SOURCE DATA »
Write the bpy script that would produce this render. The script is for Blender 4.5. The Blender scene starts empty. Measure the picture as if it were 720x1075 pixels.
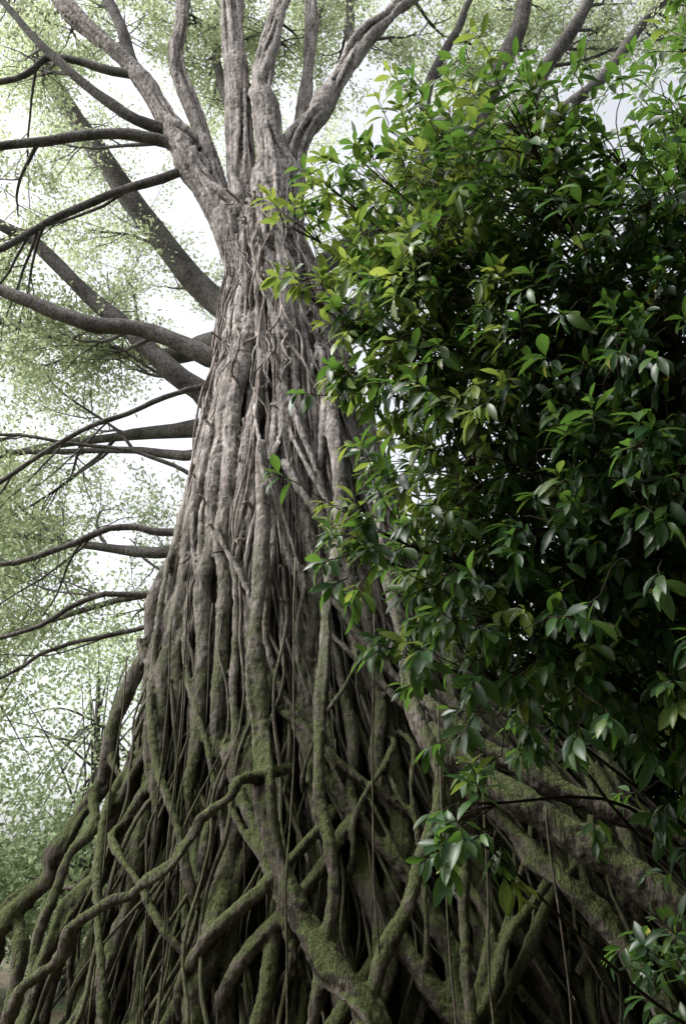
import bpy, math, random
import numpy as np
from mathutils import Vector
R=np.random.default_rng(7); random.seed(7)
sc=bpy.context.scene
sc.view_settings.view_transform='Standard'; sc.view_settings.look='None'; sc.view_settings.exposure=0

# ---------------------------------------------------------------- helpers
def new_obj(name,mesh,parent=None):
    o=bpy.data.objects.new(name,mesh); sc.collection.objects.link(o)
    if parent: o.parent=parent
    return o
def empty(name):
    o=bpy.data.objects.new(name,None); sc.collection.objects.link(o); return o
def mesh_from(name,V,Q,mat,smooth=True,T=None):
    me=bpy.data.meshes.new(name)
    V=np.asarray(V,dtype=np.float32); me.vertices.add(len(V)); me.vertices.foreach_set("co",V.ravel())
    Q=np.asarray(Q,dtype=np.int32); nq=len(Q)
    idx=Q.ravel(); starts=np.arange(nq,dtype=np.int32)*4
    if T is not None and len(T):
        T=np.asarray(T,dtype=np.int32)
        starts=np.concatenate([starts,nq*4+np.arange(len(T),dtype=np.int32)*3]); idx=np.concatenate([idx,T.ravel()])
    me.loops.add(len(idx)); me.loops.foreach_set("vertex_index",idx)
    me.polygons.add(len(starts)); me.polygons.foreach_set("loop_start",starts.astype(np.int32))
    me.polygons.foreach_set("use_smooth",np.full(len(starts),smooth))
    me.update(calc_edges=True); me.validate()
    me.materials.append(mat)
    return me
def unit(a): 
    a=np.asarray(a,float); return a/(np.linalg.norm(a,axis=-1,keepdims=True)+1e-9)
def catmull(P,m=5):
    P=np.asarray(P,float); n=len(P)
    if n<3:
        t=np.linspace(0,1,m*max(1,n-1)+1)[:,None]; return P[0]*(1-t)+P[-1]*t
    E=np.vstack([2*P[0]-P[1],P,2*P[-1]-P[-2]]); out=[]
    t=np.linspace(0,1,m,endpoint=False)[:,None]
    for i in range(n-1):
        a,b,c,d=E[i],E[i+1],E[i+2],E[i+3]
        out.append(.5*((2*b)+(-a+c)*t+(2*a-5*b+4*c-d)*t*t+(-a+3*b-3*c+d)*t**3))
    out.append(P[-1:]); return np.vstack(out)
def wob(t,amp,wl):
    s=0
    for k in range(3):
        s=s+amp/(k+1)**1.7*np.sin(2*np.pi*t/(wl/(1.7**k))*(.8+.4*random.random())+random.random()*6.28)
    return s
class MB:
    def __init__(s): s.V=[];s.Q=[];s.T=[];s.n=0
    def tube(s,P,r,sides=6,bump=0,flat=None):
        P=np.asarray(P,float); n=len(P); r=np.asarray(r,float)*np.ones(n)
        T=unit(np.gradient(P,axis=0)); m=np.abs(T.mean(0)); ref=np.zeros(3); ref[int(np.argmin(m))]=1
        A=unit(np.cross(T,ref)); B=np.cross(T,A)
        th=np.linspace(0,2*np.pi,sides,endpoint=False)
        rr=r[:,None]*np.ones((1,sides))
        if bump: rr=rr*(1+bump*R.standard_normal((n,sides))*.5)
        ring=P[:,None]+rr[...,None]*(np.cos(th)[None,:,None]*A[:,None]+np.sin(th)[None,:,None]*B[:,None])
        s.V.append(ring.reshape(-1,3)); s.V.append(P[[0,-1]])
        i=np.arange(n-1)[:,None]*sides; j=np.arange(sides)[None]; k=(j+1)%sides
        q=np.stack([i+j,i+k,i+sides+k,i+sides+j],-1).reshape(-1,4)+s.n
        s.Q.append(q); jj=np.arange(sides); kk=(jj+1)%sides; c0=n*sides; c1=c0+1; L=(n-1)*sides
        s.T.append(np.stack([kk,jj,np.full(sides,c0)],-1)+s.n); s.T.append(np.stack([L+jj,L+kk,np.full(sides,c1)],-1)+s.n)
        s.n+=n*sides+2
    def mesh(s,name,mat): return mesh_from(name,np.vstack(s.V),np.vstack(s.Q),mat,True,np.vstack(s.T))

# ---------------------------------------------------------------- materials
def nt(name):
    m=bpy.data.materials.new(name); m.use_nodes=True; n=m.node_tree; n.nodes.clear(); return m,n.nodes,n.links
def ramp(N,stops):
    r=N.new('ShaderNodeValToRGB'); e=r.color_ramp.elements
    while len(e)<len(stops): e.new(.5)
    for a,(p,c) in zip(e,stops): a.position=p; a.color=(*c,1) if len(c)==3 else c
    return r
def mixc(N,L,f,a,b,mode='MIX'):
    x=N.new('ShaderNodeMix'); x.data_type='RGBA'; x.blend_type=mode
    for s,v in ((x.inputs[0],f),(x.inputs[6],a),(x.inputs[7],b)):
        if hasattr(v,'links'): L.new(v,s)
        elif isinstance(v,(int,float)): s.default_value=v
        else: s.default_value=(*v,1)
    return x.outputs[2]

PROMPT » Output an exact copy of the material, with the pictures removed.

RESULT OF THE EXERCISE »
Write the bpy script that would produce this render. The script is for Blender 4.5. The Blender scene starts empty. Measure the picture as if it were 720x1075 pixels.
import bpy, math, random
import numpy as np
from mathutils import Vector
R=np.random.default_rng(7); random.seed(7)
sc=bpy.context.scene
sc.view_settings.view_transform='Standard'; sc.view_settings.look='None'; sc.view_settings.exposure=0

# ---------------------------------------------------------------- helpers
def new_obj(name,mesh,parent=None):
    o=bpy.data.objects.new(name,mesh); sc.collection.objects.link(o)
    if parent: o.parent=parent
    return o
def empty(name):
    o=bpy.data.objects.new(name,None); sc.collection.objects.link(o); return o
def mesh_from(name,V,Q,mat,smooth=True,T=None):
    me=bpy.data.meshes.new(name)
    V=np.asarray(V,dtype=np.float32); me.vertices.add(len(V)); me.vertices.foreach_set("co",V.ravel())
    Q=np.asarray(Q,dtype=np.int32); nq=len(Q)
    idx=Q.ravel(); starts=np.arange(nq,dtype=np.int32)*4
    if T is not None and len(T):
        T=np.asarray(T,dtype=np.int32)
        starts=np.concatenate([starts,nq*4+np.arange(len(T),dtype=np.int32)*3]); idx=np.concatenate([idx,T.ravel()])
    me.loops.add(len(idx)); me.loops.foreach_set("vertex_index",idx)
    me.polygons.add(len(starts)); me.polygons.foreach_set("loop_start",starts.astype(np.int32))
    me.polygons.foreach_set("use_smooth",np.full(len(starts),smooth))
    me.update(calc_edges=True); me.validate()
    me.materials.append(mat)
    return me
def unit(a): 
    a=np.asarray(a,float); return a/(np.linalg.norm(a,axis=-1,keepdims=True)+1e-9)
def catmull(P,m=5):
    P=np.asarray(P,float); n=len(P)
    if n<3:
        t=np.linspace(0,1,m*max(1,n-1)+1)[:,None]; return P[0]*(1-t)+P[-1]*t
    E=np.vstack([2*P[0]-P[1],P,2*P[-1]-P[-2]]); out=[]
    t=np.linspace(0,1,m,endpoint=False)[:,None]
    for i in range(n-1):
        a,b,c,d=E[i],E[i+1],E[i+2],E[i+3]
        out.append(.5*((2*b)+(-a+c)*t+(2*a-5*b+4*c-d)*t*t+(-a+3*b-3*c+d)*t**3))
    out.append(P[-1:]); return np.vstack(out)
def wob(t,amp,wl):
    s=0
    for k in range(3):
        s=s+amp/(k+1)**1.7*np.sin(2*np.pi*t/(wl/(1.7**k))*(.8+.4*random.random())+random.random()*6.28)
    return s
class MB:
    def __init__(s): s.V=[];s.Q=[];s.T=[];s.n=0
    def tube(s,P,r,sides=6,bump=0,flat=None):
        P=np.asarray(P,float); n=len(P); r=np.asarray(r,float)*np.ones(n)
        T=unit(np.gradient(P,axis=0)); m=np.abs(T.mean(0)); ref=np.zeros(3); ref[int(np.argmin(m))]=1
        A=unit(np.cross(T,ref)); B=np.cross(T,A)
        th=np.linspace(0,2*np.pi,sides,endpoint=False)
        rr=r[:,None]*np.ones((1,sides))
        if bump: rr=rr*(1+bump*R.standard_normal((n,sides))*.5)
        ring=P[:,None]+rr[...,None]*(np.cos(th)[None,:,None]*A[:,None]+np.sin(th)[None,:,None]*B[:,None])
        s.V.append(ring.reshape(-1,3)); s.V.append(P[[0,-1]])
        i=np.arange(n-1)[:,None]*sides; j=np.arange(sides)[None]; k=(j+1)%sides
        q=np.stack([i+j,i+k,i+sides+k,i+sides+j],-1).reshape(-1,4)+s.n
        s.Q.append(q); jj=np.arange(sides); kk=(jj+1)%sides; c0=n*sides; c1=c0+1; L=(n-1)*sides
        s.T.append(np.stack([kk,jj,np.full(sides,c0)],-1)+s.n); s.T.append(np.stack([L+jj,L+kk,np.full(sides,c1)],-1)+s.n)
        s.n+=n*sides+2
    def mesh(s,name,mat): return mesh_from(name,np.vstack(s.V),np.vstack(s.Q),mat,True,np.vstack(s.T))

# ---------------------------------------------------------------- materials
def nt(name):
    m=bpy.data.materials.new(name); m.use_nodes=True; n=m.node_tree; n.nodes.clear(); return m,n.nodes,n.links
def ramp(N,stops):
    r=N.new('ShaderNodeValToRGB'); e=r.color_ramp.elements
    while len(e)<len(stops): e.new(.5)
    for a,(p,c) in zip(e,stops): a.position=p; a.color=(*c,1) if len(c)==3 else c
    return r
def mixc(N,L,f,a,b,mode='MIX'):
    x=N.new('ShaderNodeMix'); x.data_type='RGBA'; x.blend_type=mode
    for s,v in ((x.inputs[0],f),(x.inputs[6],a),(x.inputs[7],b)):
        if hasattr(v,'links'): L.new(v,s)
        elif isinstance(v,(int,float)): s.default_value=v
        else: s.default_value=(*v,1)
    return x.outputs[2]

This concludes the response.